Aesthetic and Consistency

I think film is beautiful, but it doesn’t fit my brand or style. I love images that are light and airy, but have COLOR. I will admit that when I hang around film photographers I get caught up in the romance of film, but I pinch myself and quickly come back to reality where consistency in my business is more important than me trying to experiment with film. By the time I became an efficient film shooter, the trend of the wedding world would have moved on.CW Hill Country Ranch Boerne Texas Wedding 0037.jpg

Manual Focus

I just can’t. That’s all. HA!!! I can’t risk missing moments because my focus is off.

My Couples are Not Models.

This goes back to the cost of film. It takes about 20-30 minutes for couples to warm up to the camera. As I said before, I take a LOT of photos! I average about 500 per engagement session because I do a lot of posing with movement, and about 1/3 of those are keepers. I love giving my couples a ton of options to choose from! I can’t justify the cost of film when I could easily edit them with a Mastin preset that would look almost exactly like film.A Backyard Dusty Blue and Peach New Braunfels Texas Wedding by Allison Jeffers Wedding Photography 0079

Flash Photography

Night Portraits and receptions would be impossible since I have a hate-hate relationship with on camera flash.A Backyard San Antonio Italian Wedding by Allison Jeffers Wedding Photography Night Portrait 0094

“Be A Flamingo in a Flock of Pigeons!”

I’m not saying film photographers are pigeons. They may be a flock of peacocks or some other pretty bird, but all Fuji 400 film looks the same. Portraits 800 looks just like another roll of Portra 800. When someone looks at my photos I want them to be able to tell that I took them! When you look at Style Me Pretty’s Instagram account you will see exactly what I’m talking about. Every image looks like it was shot by the same photographer, and they like it that way. More and more wedding blogs are exclusively sharing film images or film-like images, but what about the brides who don’t want muted colors or grain? There are a LOT of them out there! Be a flamingo in a flock of pigeons


Let me reiterate: This is why I don’t shoot film. There are thousands of photographers who do, and most of them are very good at it. This is just how MY brain and business work :) I would love to hear your thoughts about film and digital photography! Feel Free to leave a comment below.




xoxo, Allison

 Allison Jeffers is a photographer and educator serving sweet couples and helping other creative entrepreneurs reach their goals. She specializes in wedding photography, elopements, and proposals as well as Bridal and Engagement portraits in Texas. She is available for travel worldwide and has her passport ready!

  1. Breanna says:

    I’ve seen several of these post pop up. “Why I don’t shoot film, why I do shoot film. Why my traditional colors is better than the ‘looks like film’ muted tones, Why I like posing, why I like un-posing. Why I hate mastin labs, why I love mastin labs,” etc. etc. etc.

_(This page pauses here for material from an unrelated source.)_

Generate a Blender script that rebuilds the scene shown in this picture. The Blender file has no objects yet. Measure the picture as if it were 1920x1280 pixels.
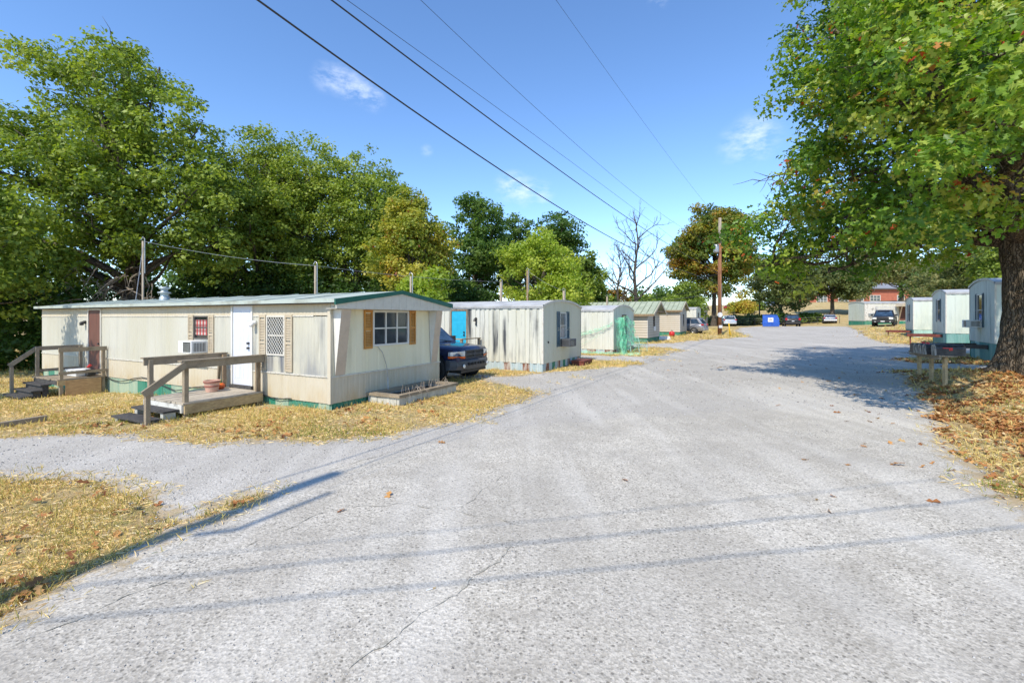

    I am honestly trying to understand the reason behind them. They seem belittling of other artist and their choice of creating. Not speaking directly about the several posts I’ve seen like yours speaking directly about film, but more inclusive to how all photographers feel the need to prove why their artistic and business choices make them better, smarter, superior to other niches in our industry. This happens a lot in how film groups dish on the ‘looks like film community’. It happens a lot when ‘fearless photographers’ look at reception work of the ‘light and airy’ photographer, it happens when alot when in-person sales photography tell the digital file photographer that they are leaving money on the table.

    We are friends, and I’m not saying to shoot film. :) this post isn’t personal towards you. I don’t even shoot film beyond my own creative project(aka-non-client work) to learn and expand my understanding of light. But I’ve seen so many of these now and it always leaves me feeling- why the need to share posts like this? Do your client ask about film? Most brides are not photographers and can’t even tell the difference and don’t look at photography with an eye of a photographer. “Light and airy” all looks the same to them. They just want to ensure their wedding can be delivered with the consistent imagery on their photographers websites. Who cares what tools another photographer use to get there?

    • admin says:

      Thankyou for your input, breanna! I agree, most brides can’t tell the difference between film and non film (this is why I refer my brides to even film photographers when I’m already booked). This post was geared toward photographers. I guess I should have made that more prominent ????. I have many friends who either shoot film or want to learn. They ask me all the time why I don’t do it, so here’s the answer!
      I’m definitely not aiming to belittle. I have high respect for film photographers because they can handle those 10 things I listed like a beast. But I can’t get past #1 lol.

      • Breanna says:

        I am glad that you, (unlike many out there) can still appreciate someone else’s business model and shooting style without it being your own. There is a lot to learn from people that do things differently. It is unfortunate when we get so stuck in our ways that we refuse to try new things and learn an entirely different side of a creative world. Film, Fearless, Looks Like Film, LXC, Mystic, Showit, etc communities all have something to teach. I do think each one of these points have a solution. Which is why film might be making a resurgence (or to even show us now how it worked so well before digital even existed.) But it is about the priorities in your business and what pros/cons you are wanting/willing to work with.

        I’ve never had a bride of photographer ask me why I don’t shoot film. Even while living in Austin. But I understand this post more if you are constantly getting those questions. :) Thanks for taking the time to respond.